Clashing opinions have abounded since the Somalia government suddenly announced a temporal ban on miraa from Kenya, a move that a section of the political class have taken as fodder in the quest to get the support of communities where the plant remains the economic spine.

And as the debate continues, state house spokesman has moved to clarify on the matter that had threatened to place Kenya at cross roads with its neighbour that remains the main market for the product, with Kenya  having been faced with the challenge of bans from its traditional markets.

Meru Governor Peter Munya

State house spokesman Manoah Esipisu says the diplomatic spat was ignited by a visit by Meru governor peter Munya where he is said to have entered into pseudo agreements with authorities in the region.

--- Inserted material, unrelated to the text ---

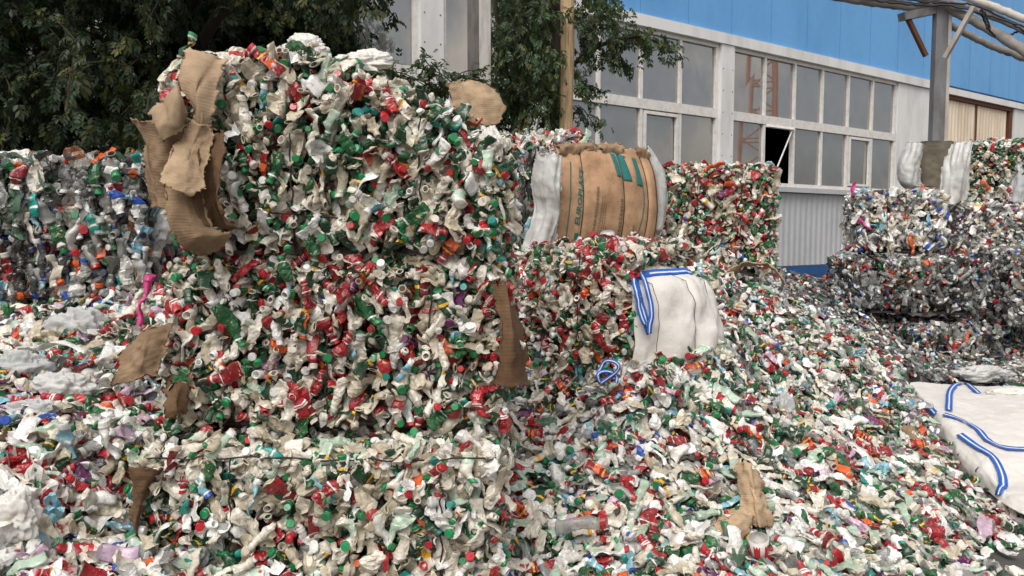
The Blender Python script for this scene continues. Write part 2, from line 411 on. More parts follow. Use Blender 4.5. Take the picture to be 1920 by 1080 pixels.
def make_proto(kind, cap, seed, hi=True, crush=1.):
    body, neck, bands, prs, alpha, caps, wd = KINDS[kind]
    r_ = np.random.default_rng(seed)
    n = 12 if hi else 7
    fat = r_.uniform(.82, 1.25); Rb = .0285 * fat; Lb = r_.uniform(.15, .215)
    fr = [0, .0, .03, .12, .21, .30, .40, .48, .54, .60, .68, .75, .82] if hi else [0, .0, .04, .22, .42, .60, .70, .80]
    bset = sorted({b for lo, hi_, c in bands for b in (lo, hi_)})
    fr = sorted(fr + [b for b in bset if b not in fr])
    prof = []
    for i, f in enumerate(fr):
        if i == 0: rr = .0015
        elif i == 1: rr = .72 * Rb
        elif f <= .6: rr = Rb * (.97 if f < .05 else 1 + .03 * math.sin(f * 31))
        else:
            t = (f - .6) / .22; rr = Rb + (0.0165 - Rb) * min(1, t) ** 1.2
        prof.append((f * Lb, rr, f))
    z0 = .83 * Lb
    if cap is None:
        prof += [(z0, .0172, .85), (z0 + .004, .0205, .86), (z0 + .006, .0205, .87), (z0 + .014, .0186, .88), (z0 + .026, .0186, .9), (z0 + .0265, .0145, .91), (z0 + .008, .0135, .92), (z0 - .012, .010, .93), (z0 - .014, .001, .94)] if hi else \
                [(z0, .0195, .86), (z0 + .024, .0186, .9), (z0 + .0245, .0145, .91), (z0 - .01, .010, .93), (z0 - .012, .001, .94)]
    else:
        prof += [(z0, .0172, .85), (z0 + .003, .0205, .86), (z0 + .006, .0205, .87), (z0 + .0065, .0195, 1.0), (z0 + .0215, .0195, 1.01), (z0 + .0232, .0180, 1.02), (z0 + .0234, .001, 1.03)] if hi else \
                [(z0, .019, .86), (z0 + .004, .0198, 1.0), (z0 + .0225, .0192, 1.01), (z0 + .0235, .001, 1.03)]
    prof = np.array(prof); m = len(prof)
    th = np.arange(n) * 2 * math.pi / n
    X = prof[:, 1:2] * np.cos(th); Y = prof[:, 1:2] * np.sin(th); Z = np.repeat(prof[:, 0:1], n, 1)
    fz = np.clip(prof[:, 2:3], 0, 1)
    wgt = 1 - np.clip((fz - .62) / .2, 0, 1)                       # body 1, neck 0
    sq = r_.uniform(.08, .34) if r_.random() < .82 * crush else r_.uniform(.6, .95)
    ax = r_.uniform(.68, 1.05)
    prop = wgt * (1 - .25 * r_.random() * np.exp(-(fz / .1) ** 2))
    nk = r_.uniform(.3, .75) if cap is None and r_.random() < .65 else 1.
    Y = Y * (1 - (1 - nk) * (1 - wgt)); X = X * (1 + .3 * (1 - nk) * (1 - wgt))
    Y = Y * (1 - (1 - sq) * prop); X = X * (1 + .36 * (1 - sq) * prop)
    # axial folding
    Z = np.where(fz < .82, Z * ax, Z - .82 * Lb * (1 - ax))
    zl = Z / Lb
    ph = r_.uniform(0, 6.28, 6)
    X = X + wgt * .008 * np.sin(zl * r_.uniform(5, 9) + ph[0]); Y = Y + wgt * (.010 * np.sin(zl * r_.uniform(4, 9) + ph[1]) + .010 * np.abs(np.sin(zl * r_.uniform(5, 9) + ph[3])))
    X = X * (1 - .30 * wgt * np.abs(np.sin(zl * r_.uniform(2.5, 5) + ph[2])) ** 3)
    Y = Y + wgt * .008 * np.abs(np.sin(X * r_.uniform(50, 90) + ph[4]))
    V = np.stack([X, Y, Z], -1).reshape(-1, 3); wv = np.repeat(wgt, n, 1).reshape(-1, 1)
    for k in range(4 if hi else 3):                                 # dents
        c = V[r_.integers(2 * n, len(V))].copy(); rad = r_.uniform(.02, .045); d = c * np.array([1, 1, .0]); d = d / (np.linalg.norm(d) + 1e-6)
        g = np.exp(-np.sum((V - c) ** 2, 1, keepdims=True) / rad ** 2)
        V -= wv * g * d * r_.uniform(.006, .018)
    V += wv * r_.normal(0, .0017 if hi else .0015, V.shape)
    # bend the neck
    ba = r_.normal(0, .35); zz = np.clip((V[:, 2:3] - .45 * Lb * ax) / (.5 * Lb), 0, None)
    V[:, 0:1] += ba * zz ** 2 * .05; V[:, 1:2] += r_.normal(0, .3) * zz ** 2 * .05
    idx = np.arange(m * n).reshape(m, n)
    a = idx[:-1]; b = idx[1:]
    Fc = np.stack([a, np.roll(a, -1, 1), np.roll(b, -1, 1), b], -1).reshape(-1, 4)
    fmid = (prof[:-1, 2] + prof[1:, 2]) / 2
    lo_, hi_ = prof[:-1, 2], prof[1:, 2]
    col = np.zeros((m - 1, 4)); pr = np.zeros(m - 1); part = np.zeros(m - 1, int)
    for i in range(m - 1):
        f = fmid[i]
        if hi_[i] >= .999: c = cap if cap is not None else neck; part[i] = 2; al = 1
        elif f > .80: c, al = neck, max(alpha, .8)
        else:
            c, al = body, alpha
            if f < .05 and body in (GR, RD): c = W3
            if f < .66 and f > .04: pr[i] = prs
            for bl, bh, bc in bands:
                if bl <= f <= bh: c = bc; al = 1
            if body not in (W1, W2, W3) and f < .68: part[i] = 1
        col[i] = (*c, al)
    col = np.repeat(col, n, 0); pr = np.repeat(pr, n); part = np.repeat(part, n)
    uu = (np.arange(n + 1) / n * 2 + r_.uniform(0, 20)); v_ = prof[:, 2] * 2.2 + r_.uniform(0, 20)
    uv = np.zeros((m - 1, n, 4, 2))
    uv[:, :, 0, 0] = uv[:, :, 3, 0] = uu[:-1]; uv[:, :, 1, 0] = uv[:, :, 2, 0] = uu[1:]
    uv[:, :, 0, 1] = uv[:, :, 1, 1] = v_[:-1, None]; uv[:, :, 2, 1] = uv[:, :, 3, 1] = v_[1:, None]
    sm = np.repeat(((fmid > .78) | (r_.random() < .3)) & (hi_ < .999), n)
    return dict(sm=sm, V=V, F=Fc, col=col, prt=pr, part=part, uv=uv.reshape(-1, 8), top=float(V[:, 2].max()), kind=kind, cap=cap, flat=sq < .4, long=Lb * ax > .125)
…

The Federal Republic of Somalia is said to have taken the arrangements as  a recognition by the Kenyan government of Somaliland as an independent state prompting the decision to ban miraa imports into the country.

Esipisu was quick to remind Munya and his fellow governors that counties lack the powers of sovereign states and cannot hold discussions with sovereign government entities in another country without, in the first instance, consultations with the Kenyan foreign ministry and authorities in the countries in which they wish to engage.

The knock on effect of the temporal ban resulted in loss of millions of shillings for miraa farmers especially after the United Kingdom banned the crop despite a diversification study commissioned by the Act Change Transformation group saying that the UK ban had affected education in parts of miraa producing regions.